Data extract:
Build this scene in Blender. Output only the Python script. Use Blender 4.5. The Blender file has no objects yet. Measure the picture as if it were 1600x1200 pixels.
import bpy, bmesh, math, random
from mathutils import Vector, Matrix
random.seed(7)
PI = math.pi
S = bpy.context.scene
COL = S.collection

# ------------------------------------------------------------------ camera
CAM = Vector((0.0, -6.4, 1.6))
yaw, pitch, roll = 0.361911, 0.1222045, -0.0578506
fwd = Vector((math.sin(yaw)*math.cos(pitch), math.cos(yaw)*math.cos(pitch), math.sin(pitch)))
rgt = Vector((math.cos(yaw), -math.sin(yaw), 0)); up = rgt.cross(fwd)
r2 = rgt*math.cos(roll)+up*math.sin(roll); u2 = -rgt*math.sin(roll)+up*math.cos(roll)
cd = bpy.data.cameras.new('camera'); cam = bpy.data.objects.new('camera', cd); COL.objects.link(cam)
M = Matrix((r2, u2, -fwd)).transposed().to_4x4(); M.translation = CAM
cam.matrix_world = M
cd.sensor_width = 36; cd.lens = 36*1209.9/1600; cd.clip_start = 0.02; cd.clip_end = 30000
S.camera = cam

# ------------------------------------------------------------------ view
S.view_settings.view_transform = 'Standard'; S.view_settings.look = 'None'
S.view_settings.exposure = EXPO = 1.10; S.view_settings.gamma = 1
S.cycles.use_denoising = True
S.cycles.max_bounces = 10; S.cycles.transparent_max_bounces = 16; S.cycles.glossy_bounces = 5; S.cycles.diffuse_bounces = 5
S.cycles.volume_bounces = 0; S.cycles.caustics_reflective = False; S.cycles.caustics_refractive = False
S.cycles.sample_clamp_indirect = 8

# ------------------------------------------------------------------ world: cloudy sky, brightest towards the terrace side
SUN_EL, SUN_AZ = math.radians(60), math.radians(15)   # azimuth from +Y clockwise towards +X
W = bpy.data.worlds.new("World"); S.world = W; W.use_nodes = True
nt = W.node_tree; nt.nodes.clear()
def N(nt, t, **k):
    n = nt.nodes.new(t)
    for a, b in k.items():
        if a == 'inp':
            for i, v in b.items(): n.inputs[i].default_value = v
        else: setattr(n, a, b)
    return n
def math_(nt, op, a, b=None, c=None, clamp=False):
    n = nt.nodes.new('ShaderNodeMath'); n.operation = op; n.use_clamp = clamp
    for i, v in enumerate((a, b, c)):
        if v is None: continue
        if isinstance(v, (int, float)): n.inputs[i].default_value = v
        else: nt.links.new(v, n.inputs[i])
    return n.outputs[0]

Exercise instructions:
Write out the whole listing again. Match it word for word.

Output of the task:
Build this scene in Blender. Output only the Python script. Use Blender 4.5. The Blender file has no objects yet. Measure the picture as if it were 1600x1200 pixels.
import bpy, bmesh, math, random
from mathutils import Vector, Matrix
random.seed(7)
PI = math.pi
S = bpy.context.scene
COL = S.collection

# ------------------------------------------------------------------ camera
CAM = Vector((0.0, -6.4, 1.6))
yaw, pitch, roll = 0.361911, 0.1222045, -0.0578506
fwd = Vector((math.sin(yaw)*math.cos(pitch), math.cos(yaw)*math.cos(pitch), math.sin(pitch)))
rgt = Vector((math.cos(yaw), -math.sin(yaw), 0)); up = rgt.cross(fwd)
r2 = rgt*math.cos(roll)+up*math.sin(roll); u2 = -rgt*math.sin(roll)+up*math.cos(roll)
cd = bpy.data.cameras.new('camera'); cam = bpy.data.objects.new('camera', cd); COL.objects.link(cam)
M = Matrix((r2, u2, -fwd)).transposed().to_4x4(); M.translation = CAM
cam.matrix_world = M
cd.sensor_width = 36; cd.lens = 36*1209.9/1600; cd.clip_start = 0.02; cd.clip_end = 30000
S.camera = cam

# ------------------------------------------------------------------ view
S.view_settings.view_transform = 'Standard'; S.view_settings.look = 'None'
S.view_settings.exposure = EXPO = 1.10; S.view_settings.gamma = 1
S.cycles.use_denoising = True
S.cycles.max_bounces = 10; S.cycles.transparent_max_bounces = 16; S.cycles.glossy_bounces = 5; S.cycles.diffuse_bounces = 5
S.cycles.volume_bounces = 0; S.cycles.caustics_reflective = False; S.cycles.caustics_refractive = False
S.cycles.sample_clamp_indirect = 8

# ------------------------------------------------------------------ world: cloudy sky, brightest towards the terrace side
SUN_EL, SUN_AZ = math.radians(60), math.radians(15)   # azimuth from +Y clockwise towards +X
W = bpy.data.worlds.new("World"); S.world = W; W.use_nodes = True
nt = W.node_tree; nt.nodes.clear()
def N(nt, t, **k):
    n = nt.nodes.new(t)
    for a, b in k.items():
        if a == 'inp':
            for i, v in b.items(): n.inputs[i].default_value = v
        else: setattr(n, a, b)
    return n
def math_(nt, op, a, b=None, c=None, clamp=False):
    n = nt.nodes.new('ShaderNodeMath'); n.operation = op; n.use_clamp = clamp
    for i, v in enumerate((a, b, c)):
        if v is None: continue
        if isinstance(v, (int, float)): n.inputs[i].default_value = v
        else: nt.links.new(v, n.inputs[i])
    return n.outputs[0]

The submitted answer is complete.